Speaking to supporters in the northwestern Paris suburb of Franconville, Sarkozy – who is a candidate in the country’s centre-right presidential primary – lashed out at what he called the “tyranny of the minorities”.

“If one wants to become French, one lives as a Frenchman. We will no longer tolerate an integration that doesn’t work, we will demand assimilation,” said Sarkozy, himself the son of a Hungarian immigrant.

“Once you are French, your ancestors are the Gauls,” he continued in reference to the ancient Celtic people who inhabited large swaths of what is today France and other parts of Western and Central Europe.

The Gauls’ resistance against the Roman Empire in the first century BC has been romanticised by the popular Astérix comic book series, published largely in the 1960s and 70s.

Children in France and its former colonies were also schooled until the 1960s about the country’s “Gaulish ancestry” – a practice that has since been criticised for fostering xenophobia by basing French history on ethnicity.

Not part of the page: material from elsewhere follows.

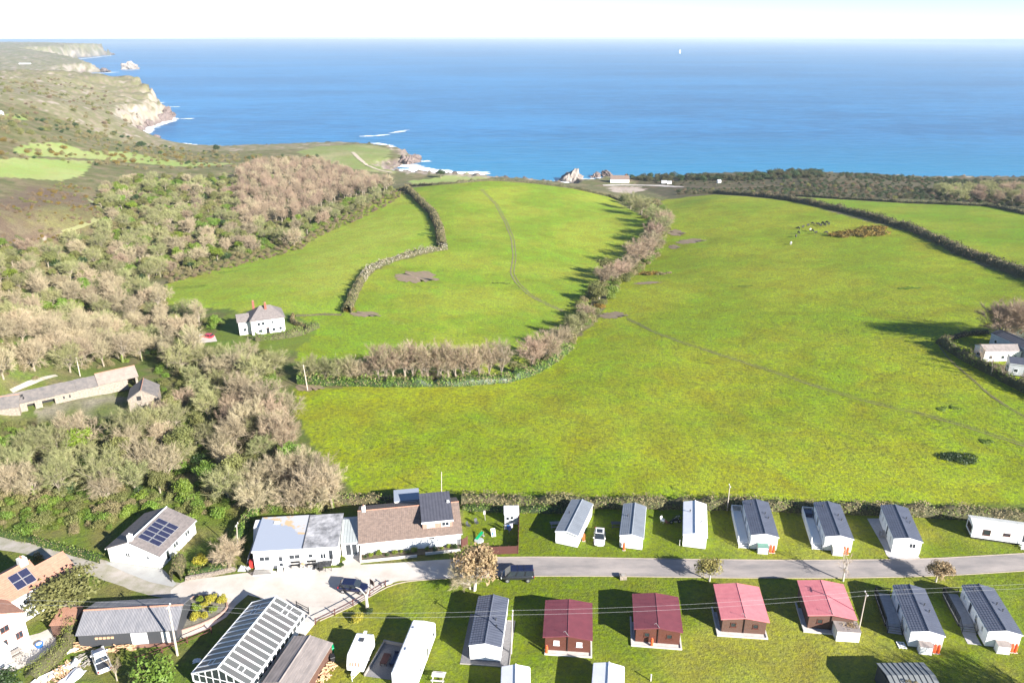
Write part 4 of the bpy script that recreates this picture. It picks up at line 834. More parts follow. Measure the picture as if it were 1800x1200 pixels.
fm_ = bpy.data.materials.new('patched_blue_grey_felt'); fm_.use_nodes = True; nt = fm_.node_tree; N = nt.nodes.new; L = nt.links.new; pb = nt.nodes['Principled BSDF']; pb.inputs['Roughness'].default_value = .6
tc = N('ShaderNodeTexCoord'); sx = N('ShaderNodeSeparateXYZ'); L(tc.outputs['Object'], sx.inputs[0]); nn = noise(.55, 5, .65); 
edge = mth('ADD', mth('ADD', mth('MULTIPLY', sx.outputs[0], .62), mth('MULTIPLY', sx.outputs[1], .80)), mth('MULTIPLY', nn, 3.0))
m1 = N('ShaderNodeMix'); m1.data_type = 'RGBA'; L(mr(edge, 8.35, 8.5, 0, 1), m1.inputs[0]); m1.inputs[6].default_value = (.29, .32, .385, 1)
m2 = N('ShaderNodeMix'); m2.data_type = 'RGBA'; L(mr(mth('ADD', noise(.8, 5, .65), mr(edge, 8.4, 11, .12, -.15)), .50, .58, 0, 1), m2.inputs[0]); m2.inputs[6].default_value = (.42, .42, .43, 1); m2.inputs[7].default_value = (.46, .33, .19, 1)
L(m2.outputs[2], m1.inputs[7]); L(m1.outputs[2], pb.inputs['Base Color'])
rp(-.15, f1, -.15, D + .15, fm_); rp(f1 + .03, W + .15, -.15, D + .15, 'feltroof2', e=-.04)
MB().hexa([(f1 - .06, -.16, 3.45), (f1 + .03, -.16, 3.45), (f1 + .03, D + .16, 3.8), (f1 - .06, D + .16, 3.8)], [(f1 - .06, -.16, 3.56), (f1 + .03, -.16, 3.56), (f1 + .03, D + .16, 3.91), (f1 - .06, D + .16, 3.91)]).to('roof_edge_strip', 'darkgrey', t)
MB().box(-.18, W + .18, -.22, -.16, 3.2, 3.46).to('fascia', 'frame', t); MB().box(-.2, W + .2, -.32, -.23, 3.3, 3.38).to('gutter', 'greywood', t)
MB().box(2.0, 2.8, 6.2, 6.9, 3.7, 3.86).to('roof_hatch', 'white', t)
MB().hexa([(-1.6, D - 2.0, 0), (0, D - 2.0, 0), (0, D, 0), (-1.6, D, 0)], [(-1.2, D - 1.6, 3.3), (0, D - 2.0, 3.4), (0, D, 3.55), (-1.2, D, 3.5)]).to('side_lean_to', 'whiteroof', t)
for (u, z, w_, h_, mu) in ((.75, 1.5, 1.6, .85, 1), (5.15, 1.55, 1.7, .85, 1), (8.0, 1.6, .75, .75, 0), (9.8, 1.3, .9, 1.0, 1)): win(t, (0, 0), (1, 0), u, z, w_, h_, mull=mu)
door(t, (0, 0), (1, 0), 3.55, .1, .75, 2.2, 'frame', False); dd = MB(); wbox(dd, (0, 0), (1, 0), 3.67, 4.18, 1.35, 2.15, 0, .07); dd.to('door_pane', 'glass', t); dd = MB(); wbox(dd, (0, 0), (1, 0), 3.67, 4.18, .3, 1.0, 0, .07); dd.to('door_pane', 'glass', t)
door(t, (0, 0), (1, 0), 11.0, .9, .85, 2.0, 'frame')
ocafe, rcafe, Wcafe = a, rz, W
MB().box(-.1, 2.6, -1.5, -.02, 0, .18).to('terrace_step', 'slab', t); MB().box(4.4, 8.9, -1.25, -.02, 0, .3).to('terrace_step', 'brickpave' if 'brickpave' in M else 'slab', t)
# benches, round table, bins, stair landing
for k, (u, lb) in enumerate(((5.35, 'left dark bench against the white cafe wall'), (7.75, 'right dark bench against the white cafe wall'))):
    q = local(rz, a, u, -.55); b_ = thing('bench', lb, 'bench', (q[0], q[1], .3), rz, 'benches outside the cafe')
    for j in range(3): MB().box(0, 1.4, -.05 + j * .15, .07 + j * .15, .42, .46).to('seat_slat', 'black', b_)
    for j in range(3): MB().box(0, 1.4, .42, .45, .55 + j * .14, .66 + j * .14).to('back_slat', 'black', b_)
    for x in (.05, 1.32): MB().box(x, x + .05, -.05, .45, .0, .42).to('leg', 'black', b_)
q = local(rz, a, 7.25, -.6); tb = thing('round_table', 'small round orange-topped table between the two cafe benches', 'table', (q[0], q[1], .3), rz)
MB().lathe([(.32, .68), (.32, .72)], n=16).to('tabletop', 'cutwood', tb); MB().lathe([(.04, 0), (.04, .68)], n=8).to('stem', 'black', tb)
def bin_(x, y, rz_, label, m='black', z=0.0, s=1.0, group=None):
    t = thing('wheelie_bin', label, 'wheelie bin', (x, y, z), rz_, group)
    MB().hexa([(-.22 * s, -.25 * s, .08), (.22 * s, -.25 * s, .08), (.22 * s, .22 * s, .08), (-.22 * s, .22 * s, .08)], [(-.29 * s, -.34 * s, .98 * s), (.29 * s, -.34 * s, .98 * s), (.29 * s, .34 * s, .98 * s), (-.29 * s, .34 * s, .98 * s)]).to('body', m, t, bevel=.02)
    MB().hexa([(-.31 * s, -.37 * s, .98 * s), (.31 * s, -.37 * s, .98 * s), (.31 * s, .38 * s, 1.0 * s), (-.31 * s, .38 * s, 1.0 * s)], [(-.29 * s, -.34 * s, 1.03 * s), (.29 * s, -.34 * s, 1.03 * s), (.29 * s, .38 * s, 1.08 * s), (-.29 * s, .38 * s, 1.08 * s)]).to('lid', m, t)
    for x_ in (-.25, .25): MB().tube((x_ * s - .03, .26 * s, .1), (x_ * s + .03, .26 * s, .1), .1, .1, 8).to('wheel', 'tyre', t)
    return t
q = local(rz, a, 9.95, -1.0); bin_(q[0], q[1], rz, 'black wheelie bin at the foot of the cafe stairs'); 
q = local(rz, a, 3.9, -.9); sg = thing('standing_sign', 'blank grey-backed pavement sign outside the cafe door', 'sign', (q[0], q[1], 0), rz)
MB().hexa([(-.35, -.3, 0), (.35, -.3, 0), (.35, -.25, 0), (-.35, -.25, 0)], [(-.35, -.03, 1.1), (.35, -.03, 1.1), (.35, .0, 1.1), (-.35, .0, 1.1)]).to('board', 'whiteroof', sg); MB().hexa([(-.35, .25, 0), (.35, .25, 0), (.35, .3, 0), (-.35, .3, 0)], [(-.35, .01, 1.1), (.35, .01, 1.1), (.35, .04, 1.1), (-.35, .04, 1.1)]).to('board', 'greycloth', sg)
ls = thing('stair_landing', 'black metal stair and railed landing at the cafe side door', 'stairs', (*local(rz, a, 9.3, -1.5), 0), rz)
MB().box(.5, 2.2, .1, 1.45, .85, .92).to('landing', 'darkgrey', ls)
for k in range(4): MB().box(-.9 + k * .35, -.58 + k * .35, .2, 1.3, .18 * (k + 1), .18 * (k + 1) + .04).to('step', 'darkgrey', ls)
for (p, q_) in (((.5, .1), (2.2, .1)), ((2.2, .1), (2.2, 1.45))):
    for z in (1.25, 1.55, 1.9): MB().tube((*p, z), (*q_, z), .03, .03, 4).to('rail', 'black', ls)
for p in ((.5, .1), (1.35, .1), (2.2, .1), (2.2, 1.45)): MB().tube((*p, 0), (*p, 1.95), .04, .04, 5).to('post', 'black', ls)
MB().tube((-.9, .15, .9), (.5, .1, 1.9), .03).to('rail', 'black', ls)
# dark mesh fence left of the cafe front
mf = thing('mesh_fence', 'dark low mesh fence at the left front corner of the cafe', 'fence', (*local(rz, a, -1.4, -1.0), 0), rz)
for (p, q_) in (((0, .8), (1.3, -.4)), ((1.3, -.4), (4.0, -.4))):
    p = Vector(p); q_ = Vector(q_); n = int((q_ - p).length / .12)
    for z in (.08, .95): MB().tube((*p, z), (*q_, z), .03, .03, 4).to('rail', 'black', mf)
    s_ = MB()
    for k in range(n + 1): c = p + (q_ - p) * k / n; s_.box(c.x - .015, c.x + .015, c.y - .015, c.y + .015, .08, .95)
    s_.to('bars', 'black', mf)['kind'] = 'stuff'
# stored panels and red cabinet at the left flank
t_ = thing('red_cabinet', 'dark red cabinet standing at the left corner of the cafe', 'cabinet', (*local(rz, a, -1.05, .35), 0), rz); MB().box(.1, .7, .1, .7, 0, 1.2).to('body', 'red', t_, bevel=.04); MB().box(.15, .65, .07, .1, .1, 1.1).to('door', 'red', t_)
for k, lab in enumerate(('outer grey panel leaning on the shaded left flank of the cafe', 'inner grey panel leaning on the shaded left flank of the cafe')):
    x = -1.6 + k * .7; q = local(rz, a, x, 1.4); p_ = thing('leaning_panel', lab, 'panel', (q[0], q[1], 0), rz, 'panels stored beside the cafe')
    MB().hexa([(0, 0, 0), (.08, 0, 0), (.08, 3.2, 0), (0, 3.2, 0)], [(.5, 0, 1.7), (.58, 0, 1.7), (.58, 3.2, 1.7), (.5, 3.2, 1.7)]).to('sheet', 'greycloth', p_); MB().hexa([(-.02, 0, 0), (.0, 0, 0), (.0, .1, 0), (-.02, .1, 0)], [(.48, 0, 1.7), (.5, 0, 1.7), (.5, .1, 1.7), (.48, .1, 1.7)]).to('batten', 'white', p_)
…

Sarkozy’s comments, which have been widely interpreted as an effort to woo votes from the country’s far-right National Front (FN) party, have drawn sharp criticism not only from Valls, but from other right-wing and Socialist opponents as well.

French Education Minister Najat Vallaud-Belkacem suggested on Tuesday that Sarkozy was in desperate need of a history lesson. She said among Gauls, France’s ancestors also included Romans, Normans and more recently people from the Caribbean, North Africa and Spain.